Buying *is* generally easier than diy.

For the determined diy enthusiast, I'd suggest the following
- don't use a non-stick pan (stirring the grainy sugar during melting is abrasive!)
- don't skimp on the glucose. If anything, use extra.
- add a bit of fructose (about as much as the glucose). It helps prevent it drying out in storage.
- if anything, *under* rather than overshoot the final boiling temperature. Try stopping a degree or so early.






/// When creaming honey, we add a trace of deliberately very tiny seed crystals, to get tiny 'smooth' crystals in the granulated honey.
Has anyone tried a similar deliberate 'seeding' of their fondant to make it "creamier" rather than grainy?
 
I've made Rosti's recipe many times last summer and fed it to the bees with great success but I intend to do some queen rearing this coming summer and have read on the Forum that in mininucs people tend to use ambrosia or similar fondant as its more easily converted by the bees than home made or Bako's.

My original question was has anyone used ambrosia syrup to make home made fondant? Additionally, would the consensus be that this would be identical or very similar to the ambrosia fondant that you can buy?
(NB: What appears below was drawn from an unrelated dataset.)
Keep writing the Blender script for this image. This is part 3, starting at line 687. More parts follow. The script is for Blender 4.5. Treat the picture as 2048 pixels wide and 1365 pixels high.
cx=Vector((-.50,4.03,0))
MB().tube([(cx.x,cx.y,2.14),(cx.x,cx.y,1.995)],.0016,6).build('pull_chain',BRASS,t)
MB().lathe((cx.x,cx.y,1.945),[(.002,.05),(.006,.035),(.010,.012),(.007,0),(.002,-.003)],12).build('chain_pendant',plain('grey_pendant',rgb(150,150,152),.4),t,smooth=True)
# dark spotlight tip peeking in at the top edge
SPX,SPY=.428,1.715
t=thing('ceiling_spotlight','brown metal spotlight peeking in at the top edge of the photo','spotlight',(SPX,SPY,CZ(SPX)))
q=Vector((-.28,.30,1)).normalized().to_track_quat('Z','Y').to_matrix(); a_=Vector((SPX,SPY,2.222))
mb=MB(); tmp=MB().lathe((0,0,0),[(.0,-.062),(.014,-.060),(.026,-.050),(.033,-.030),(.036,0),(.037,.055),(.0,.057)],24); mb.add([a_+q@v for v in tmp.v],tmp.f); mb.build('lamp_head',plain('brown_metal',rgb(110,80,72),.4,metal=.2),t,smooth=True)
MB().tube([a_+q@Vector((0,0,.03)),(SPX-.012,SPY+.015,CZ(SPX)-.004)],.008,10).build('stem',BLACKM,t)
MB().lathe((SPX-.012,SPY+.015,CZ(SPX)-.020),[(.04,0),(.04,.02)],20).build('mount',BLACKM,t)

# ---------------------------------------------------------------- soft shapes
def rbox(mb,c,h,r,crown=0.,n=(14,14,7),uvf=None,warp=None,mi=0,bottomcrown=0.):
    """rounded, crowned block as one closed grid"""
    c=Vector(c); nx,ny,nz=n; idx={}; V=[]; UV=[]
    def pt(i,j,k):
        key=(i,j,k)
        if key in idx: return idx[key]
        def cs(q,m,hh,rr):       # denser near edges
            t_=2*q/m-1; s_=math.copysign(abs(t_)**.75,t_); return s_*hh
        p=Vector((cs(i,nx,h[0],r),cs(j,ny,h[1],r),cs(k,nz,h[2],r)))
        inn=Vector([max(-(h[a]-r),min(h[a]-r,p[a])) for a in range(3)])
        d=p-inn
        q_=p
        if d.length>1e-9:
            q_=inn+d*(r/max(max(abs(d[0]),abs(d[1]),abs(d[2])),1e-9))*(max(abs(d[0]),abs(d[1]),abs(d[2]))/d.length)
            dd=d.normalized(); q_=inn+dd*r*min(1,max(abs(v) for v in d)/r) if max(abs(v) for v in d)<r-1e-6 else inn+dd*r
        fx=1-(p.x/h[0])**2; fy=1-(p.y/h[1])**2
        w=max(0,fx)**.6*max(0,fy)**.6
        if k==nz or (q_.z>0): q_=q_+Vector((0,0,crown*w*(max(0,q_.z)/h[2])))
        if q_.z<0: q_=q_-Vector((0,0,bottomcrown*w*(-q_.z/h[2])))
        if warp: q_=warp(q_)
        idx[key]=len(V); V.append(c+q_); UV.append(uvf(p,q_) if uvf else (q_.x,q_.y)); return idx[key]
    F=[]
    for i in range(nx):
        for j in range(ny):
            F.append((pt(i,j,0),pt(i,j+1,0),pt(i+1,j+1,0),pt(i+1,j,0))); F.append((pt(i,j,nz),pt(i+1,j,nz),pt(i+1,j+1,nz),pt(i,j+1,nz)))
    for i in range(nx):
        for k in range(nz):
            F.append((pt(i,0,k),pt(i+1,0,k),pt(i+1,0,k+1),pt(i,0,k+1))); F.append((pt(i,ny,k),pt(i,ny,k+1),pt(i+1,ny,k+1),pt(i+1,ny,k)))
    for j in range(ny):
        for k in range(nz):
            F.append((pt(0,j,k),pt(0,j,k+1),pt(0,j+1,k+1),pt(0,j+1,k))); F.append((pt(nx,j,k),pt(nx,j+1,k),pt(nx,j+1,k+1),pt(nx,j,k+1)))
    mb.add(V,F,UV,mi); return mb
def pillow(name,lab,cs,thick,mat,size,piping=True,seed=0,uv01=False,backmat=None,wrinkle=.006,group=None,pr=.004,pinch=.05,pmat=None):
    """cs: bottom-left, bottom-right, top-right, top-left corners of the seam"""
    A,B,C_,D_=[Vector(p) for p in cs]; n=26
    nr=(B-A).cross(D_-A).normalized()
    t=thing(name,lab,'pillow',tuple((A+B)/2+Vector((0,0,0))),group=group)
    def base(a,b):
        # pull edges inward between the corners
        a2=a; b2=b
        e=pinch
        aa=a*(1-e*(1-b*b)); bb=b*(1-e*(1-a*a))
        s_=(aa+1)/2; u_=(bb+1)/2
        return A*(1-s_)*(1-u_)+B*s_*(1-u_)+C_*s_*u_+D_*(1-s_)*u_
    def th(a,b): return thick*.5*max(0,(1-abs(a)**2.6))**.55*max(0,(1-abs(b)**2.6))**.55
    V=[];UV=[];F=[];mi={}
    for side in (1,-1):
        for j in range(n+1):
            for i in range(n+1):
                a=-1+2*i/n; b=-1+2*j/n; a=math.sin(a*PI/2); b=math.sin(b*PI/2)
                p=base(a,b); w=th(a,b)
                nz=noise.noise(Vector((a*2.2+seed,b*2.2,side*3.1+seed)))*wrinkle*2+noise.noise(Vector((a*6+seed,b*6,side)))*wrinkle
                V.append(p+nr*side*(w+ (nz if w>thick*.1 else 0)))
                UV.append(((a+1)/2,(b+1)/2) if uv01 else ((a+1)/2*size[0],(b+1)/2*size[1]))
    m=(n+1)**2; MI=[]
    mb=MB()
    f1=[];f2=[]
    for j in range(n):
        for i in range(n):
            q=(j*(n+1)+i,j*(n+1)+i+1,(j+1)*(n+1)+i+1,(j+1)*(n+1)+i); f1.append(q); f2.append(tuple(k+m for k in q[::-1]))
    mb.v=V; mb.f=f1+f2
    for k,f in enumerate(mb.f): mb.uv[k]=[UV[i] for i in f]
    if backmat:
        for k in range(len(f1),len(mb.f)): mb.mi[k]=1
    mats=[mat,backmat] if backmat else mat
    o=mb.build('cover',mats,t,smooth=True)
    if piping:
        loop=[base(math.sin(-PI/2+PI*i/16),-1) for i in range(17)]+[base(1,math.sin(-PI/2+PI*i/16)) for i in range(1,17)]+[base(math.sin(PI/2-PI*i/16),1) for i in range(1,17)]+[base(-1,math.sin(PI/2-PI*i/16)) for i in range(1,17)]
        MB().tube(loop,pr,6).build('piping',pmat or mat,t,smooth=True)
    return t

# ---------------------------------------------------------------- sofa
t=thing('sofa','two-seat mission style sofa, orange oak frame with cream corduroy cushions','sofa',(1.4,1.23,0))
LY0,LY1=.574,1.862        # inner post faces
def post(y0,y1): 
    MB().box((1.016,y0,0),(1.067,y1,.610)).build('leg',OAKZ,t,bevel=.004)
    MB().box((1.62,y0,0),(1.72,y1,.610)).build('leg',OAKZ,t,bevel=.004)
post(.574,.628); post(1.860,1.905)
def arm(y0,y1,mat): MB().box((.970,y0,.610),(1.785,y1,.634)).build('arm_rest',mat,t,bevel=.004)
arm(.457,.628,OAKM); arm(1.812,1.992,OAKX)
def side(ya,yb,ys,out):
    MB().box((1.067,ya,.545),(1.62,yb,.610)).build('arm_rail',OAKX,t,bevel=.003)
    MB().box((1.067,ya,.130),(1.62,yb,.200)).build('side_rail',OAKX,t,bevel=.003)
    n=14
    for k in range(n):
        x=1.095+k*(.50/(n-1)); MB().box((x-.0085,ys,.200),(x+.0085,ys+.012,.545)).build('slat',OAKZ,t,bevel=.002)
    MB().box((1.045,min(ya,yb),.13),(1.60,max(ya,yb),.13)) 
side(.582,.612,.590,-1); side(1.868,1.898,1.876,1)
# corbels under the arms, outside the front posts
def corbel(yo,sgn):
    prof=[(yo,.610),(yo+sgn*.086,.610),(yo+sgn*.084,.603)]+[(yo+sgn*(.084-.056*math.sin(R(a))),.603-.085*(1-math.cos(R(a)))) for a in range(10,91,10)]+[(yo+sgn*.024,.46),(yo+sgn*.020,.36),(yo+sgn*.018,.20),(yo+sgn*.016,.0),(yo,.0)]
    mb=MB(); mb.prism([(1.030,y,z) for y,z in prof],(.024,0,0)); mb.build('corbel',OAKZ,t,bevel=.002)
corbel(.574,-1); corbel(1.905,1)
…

Thank you for all the replies so far.
 
How do you know if the fondant you get has Hydroxymethylfurfural in it??
Do you just trust that the maker knows what they're doing, or is there a way to tell?
And if it has, what will happen - will the bees 'get sick' and a quick removal of the fondant will cure, or will it wipe out the whole colony before you realise??
 
I intend to do some queen rearing this coming summer and have read on the Forum that in mininucs people tend to use ambrosia or similar fondant as its more easily converted by the bees than home made or Bako's.

I use nothing but Bako plain white fondant in all my mini mating nucs, have used this for many years.
 
How do you know if the fondant you get has Hydroxymethylfurfural in it??
Do you just trust that the maker knows what they're doing, or is there a way to tell?

If you mean the commercially made fondant,like from Bako, then very little heat is used in it's manufacture, homogenized sugar paste, unlike the home made stuff.
 
@Piggy, the short answer to your question is, that I don't know.

I have used Frisbee's fondant recipe and until this month, I have have variable mileage from it, but as Rosti has pointed out to you, the problem was in the sugar boiling stage.

Let's look at some facts. the Frisbee recipe calls for 1/2 pint water to 2lb (1kg) of sugar and a table spoon of liquid glucose (buy a big bucket, not a tube from the local supermarket). Be generous with the glucose. I used a desert spoon and as much as would make the trip from bucket to put.

Like you, I turned up the wick under a stainless steel soup pot, with both a 2kg and 3kg (sugar weight) batch on the lowest light that I could manage. My thinking was as follows:

If I make up 4.5:1 syrup, then I know that when it cools, that the supersaturated syrup will inevitably crystalise. I used a flat wooden spatula as recommended and ensured that the sugar was all dissolved before it started to give indications of coming to the boil.

If you make jam, you know that once you start to boil the sugar, then the friut will no longer soften. Similarly when you bring sugar to the boil, any crystals that haven't dissolved are unlikely to, so take it slowly.

Once you have your supersaturated sugar syrup in the sink and start stirring, you only need to remember that it can't do anything other than crystalise as it cools. Stir with your spatula, taking any thickening components from the sides and bottom of the pan as you can and stir in. Eventuall it will start going milky and personally I like to start dispensing it while it is still very runny, as by the time I am finishing, it is stiffening up both in the bags that I use and in the pot.

I suspect that with Ambrosia, bringing it to the boil is likely to make you toffee and is at best an expensive way to make fondant.

I am happy now that I can get consistently repeatable results. The difference between the 2kg and 3kg sugar weight batches, was that it took a significantly long time stirring before the 3kg batch gave indications of becoming milky, but all you have to remember is that sugar can't defy the laws of physics and will crystalise.